自転車専用レーンの整備が進められているのは確かとしても、まだわずか21キロというレベルです。全体から見たら、微々たるものに過ぎません。これをもって延伸加速との表現は適切とは言えないでしょう。書いた記者も悪気はないのかも知れませんが、もう少し考えて書いてもらいたいものです。
道路の隅を青く塗るだけの自転車レーンなら、すぐにでも出来ます。費用面でも、仮に500キロ整備しても、工事費は数十億円程度であり、東京都の年間予算の0.1%程度に過ぎません。予算がないとは言えません。私には延伸加速どころか、むしろ東京都には、自転車レーンを本気で整備する気がないように見えます。
◇ ◇ ◇
インフラの整備もヘルメットの着用も安全教育も、結局は交通安全のためです。もちろん、地域の事情にもよりますし、自治体によってやり方も違うでしょう。でも、市民の交通安全に熱心で、積極的に取り組むところと、そうは見えないところが分かれるのは明らかなようです。

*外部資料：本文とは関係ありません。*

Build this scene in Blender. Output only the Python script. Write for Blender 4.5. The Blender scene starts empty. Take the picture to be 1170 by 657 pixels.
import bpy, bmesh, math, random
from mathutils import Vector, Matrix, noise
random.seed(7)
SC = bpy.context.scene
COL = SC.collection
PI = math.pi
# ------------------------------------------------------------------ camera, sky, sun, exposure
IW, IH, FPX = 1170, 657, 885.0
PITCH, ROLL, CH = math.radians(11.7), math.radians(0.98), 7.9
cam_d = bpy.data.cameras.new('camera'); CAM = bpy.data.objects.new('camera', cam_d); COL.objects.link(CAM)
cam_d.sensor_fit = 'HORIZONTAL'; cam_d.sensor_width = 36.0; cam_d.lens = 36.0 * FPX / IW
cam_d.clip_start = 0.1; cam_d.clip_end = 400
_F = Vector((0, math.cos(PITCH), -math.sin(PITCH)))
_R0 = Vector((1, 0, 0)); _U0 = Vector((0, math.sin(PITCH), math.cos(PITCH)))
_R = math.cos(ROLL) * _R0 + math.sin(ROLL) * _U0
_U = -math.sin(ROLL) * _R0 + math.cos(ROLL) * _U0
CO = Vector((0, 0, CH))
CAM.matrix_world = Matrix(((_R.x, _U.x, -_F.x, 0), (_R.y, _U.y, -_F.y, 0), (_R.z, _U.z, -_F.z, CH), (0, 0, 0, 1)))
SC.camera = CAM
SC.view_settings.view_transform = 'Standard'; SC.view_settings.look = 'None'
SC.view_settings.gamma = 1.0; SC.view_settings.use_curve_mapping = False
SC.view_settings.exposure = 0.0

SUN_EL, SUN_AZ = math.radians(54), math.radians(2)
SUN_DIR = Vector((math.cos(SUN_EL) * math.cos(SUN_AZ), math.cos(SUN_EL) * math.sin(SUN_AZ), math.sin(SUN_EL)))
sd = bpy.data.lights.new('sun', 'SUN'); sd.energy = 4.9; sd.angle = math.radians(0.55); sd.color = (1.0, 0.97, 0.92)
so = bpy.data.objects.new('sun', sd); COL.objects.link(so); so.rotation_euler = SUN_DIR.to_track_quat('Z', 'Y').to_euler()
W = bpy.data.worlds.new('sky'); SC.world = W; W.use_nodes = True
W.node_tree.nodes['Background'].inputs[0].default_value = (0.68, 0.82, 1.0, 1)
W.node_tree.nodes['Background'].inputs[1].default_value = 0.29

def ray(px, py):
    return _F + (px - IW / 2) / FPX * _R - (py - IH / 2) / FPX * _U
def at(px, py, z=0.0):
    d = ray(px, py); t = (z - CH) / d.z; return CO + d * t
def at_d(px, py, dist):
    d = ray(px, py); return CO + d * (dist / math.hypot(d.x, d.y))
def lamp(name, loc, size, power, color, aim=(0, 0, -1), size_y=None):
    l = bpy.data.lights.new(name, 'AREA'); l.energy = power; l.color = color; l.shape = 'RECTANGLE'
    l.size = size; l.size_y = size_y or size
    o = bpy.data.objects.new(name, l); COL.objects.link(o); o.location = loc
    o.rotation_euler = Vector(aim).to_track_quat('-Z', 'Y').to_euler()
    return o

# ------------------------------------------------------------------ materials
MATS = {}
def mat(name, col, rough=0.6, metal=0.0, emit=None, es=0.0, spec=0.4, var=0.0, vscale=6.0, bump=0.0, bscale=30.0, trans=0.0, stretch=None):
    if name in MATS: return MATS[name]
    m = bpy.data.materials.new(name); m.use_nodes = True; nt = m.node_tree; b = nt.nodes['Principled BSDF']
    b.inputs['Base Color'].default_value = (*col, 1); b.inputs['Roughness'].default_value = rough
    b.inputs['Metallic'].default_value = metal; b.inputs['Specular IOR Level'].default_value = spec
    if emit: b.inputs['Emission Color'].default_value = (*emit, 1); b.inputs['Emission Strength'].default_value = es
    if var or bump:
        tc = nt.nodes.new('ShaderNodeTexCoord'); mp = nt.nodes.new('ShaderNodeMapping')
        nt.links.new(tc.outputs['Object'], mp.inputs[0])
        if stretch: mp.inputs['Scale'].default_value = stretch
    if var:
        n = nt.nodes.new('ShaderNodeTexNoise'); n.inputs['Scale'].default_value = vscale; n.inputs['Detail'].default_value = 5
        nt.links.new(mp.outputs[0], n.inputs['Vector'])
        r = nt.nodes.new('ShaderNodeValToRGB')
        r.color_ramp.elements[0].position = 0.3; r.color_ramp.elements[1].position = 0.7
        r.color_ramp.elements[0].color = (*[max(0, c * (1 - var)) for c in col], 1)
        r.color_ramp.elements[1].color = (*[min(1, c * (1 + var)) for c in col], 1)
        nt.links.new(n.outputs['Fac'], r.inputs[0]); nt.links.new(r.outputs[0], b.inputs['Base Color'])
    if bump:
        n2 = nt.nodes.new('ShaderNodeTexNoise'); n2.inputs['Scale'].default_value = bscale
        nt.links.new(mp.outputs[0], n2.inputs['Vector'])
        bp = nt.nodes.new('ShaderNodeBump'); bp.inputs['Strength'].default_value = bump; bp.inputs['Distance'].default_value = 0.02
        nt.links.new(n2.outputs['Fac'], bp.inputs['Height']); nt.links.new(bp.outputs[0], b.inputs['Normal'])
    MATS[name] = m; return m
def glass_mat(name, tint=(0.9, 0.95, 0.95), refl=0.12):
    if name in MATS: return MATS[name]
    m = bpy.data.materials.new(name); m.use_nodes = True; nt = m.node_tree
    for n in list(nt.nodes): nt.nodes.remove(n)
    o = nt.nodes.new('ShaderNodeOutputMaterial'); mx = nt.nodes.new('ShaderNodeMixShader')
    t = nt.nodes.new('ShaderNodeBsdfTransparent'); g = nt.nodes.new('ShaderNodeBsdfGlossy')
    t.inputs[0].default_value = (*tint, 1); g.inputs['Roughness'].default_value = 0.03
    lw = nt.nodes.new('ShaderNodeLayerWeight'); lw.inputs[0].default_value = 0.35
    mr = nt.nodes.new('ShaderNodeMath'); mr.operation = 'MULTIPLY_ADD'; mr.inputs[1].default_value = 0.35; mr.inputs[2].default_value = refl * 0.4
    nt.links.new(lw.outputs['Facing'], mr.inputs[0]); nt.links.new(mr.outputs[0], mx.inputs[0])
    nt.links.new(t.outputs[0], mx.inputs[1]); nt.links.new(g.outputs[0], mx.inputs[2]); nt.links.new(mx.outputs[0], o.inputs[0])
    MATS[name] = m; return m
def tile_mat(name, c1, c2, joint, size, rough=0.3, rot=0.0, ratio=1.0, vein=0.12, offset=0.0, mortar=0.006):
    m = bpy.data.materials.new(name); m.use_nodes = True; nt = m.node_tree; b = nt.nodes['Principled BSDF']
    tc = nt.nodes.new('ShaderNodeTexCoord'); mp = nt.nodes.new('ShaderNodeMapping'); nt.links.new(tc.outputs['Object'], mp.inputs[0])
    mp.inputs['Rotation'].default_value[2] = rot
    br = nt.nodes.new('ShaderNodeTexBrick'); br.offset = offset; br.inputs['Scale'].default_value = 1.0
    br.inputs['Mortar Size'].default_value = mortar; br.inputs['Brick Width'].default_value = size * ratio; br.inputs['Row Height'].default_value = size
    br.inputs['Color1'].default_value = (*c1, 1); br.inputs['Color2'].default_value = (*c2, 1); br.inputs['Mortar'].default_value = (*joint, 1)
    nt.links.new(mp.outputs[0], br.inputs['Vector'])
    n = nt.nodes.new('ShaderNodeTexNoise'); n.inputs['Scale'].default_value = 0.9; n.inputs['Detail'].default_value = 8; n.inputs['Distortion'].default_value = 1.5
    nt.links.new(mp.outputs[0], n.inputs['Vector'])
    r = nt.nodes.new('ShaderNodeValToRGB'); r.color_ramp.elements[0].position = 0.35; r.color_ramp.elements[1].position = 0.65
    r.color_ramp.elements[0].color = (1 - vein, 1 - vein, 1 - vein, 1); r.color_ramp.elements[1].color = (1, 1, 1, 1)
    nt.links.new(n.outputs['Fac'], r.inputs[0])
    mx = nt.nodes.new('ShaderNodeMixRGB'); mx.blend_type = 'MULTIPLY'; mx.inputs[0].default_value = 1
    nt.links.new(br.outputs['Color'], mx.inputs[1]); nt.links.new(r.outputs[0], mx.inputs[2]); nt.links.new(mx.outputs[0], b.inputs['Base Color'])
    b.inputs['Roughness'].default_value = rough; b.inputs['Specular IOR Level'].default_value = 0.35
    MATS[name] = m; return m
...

当然ながら、交通安全政策だけで首長や議員を選ぶわけにも行きません。公約にさえ入っていないことも多いでしょう。なかなか個々の政策に対して民意を示し、政策に反映させるのは難しいものがあります。しかし、自分の住む自治体の行政が、どのようなことをやっているのかは、普段から気をつけておきたいものです。
2016年のアメリカ大統領選にヒラリー氏が出馬表明ですか。やはりクリントン対ブッシュになるのでしょうか。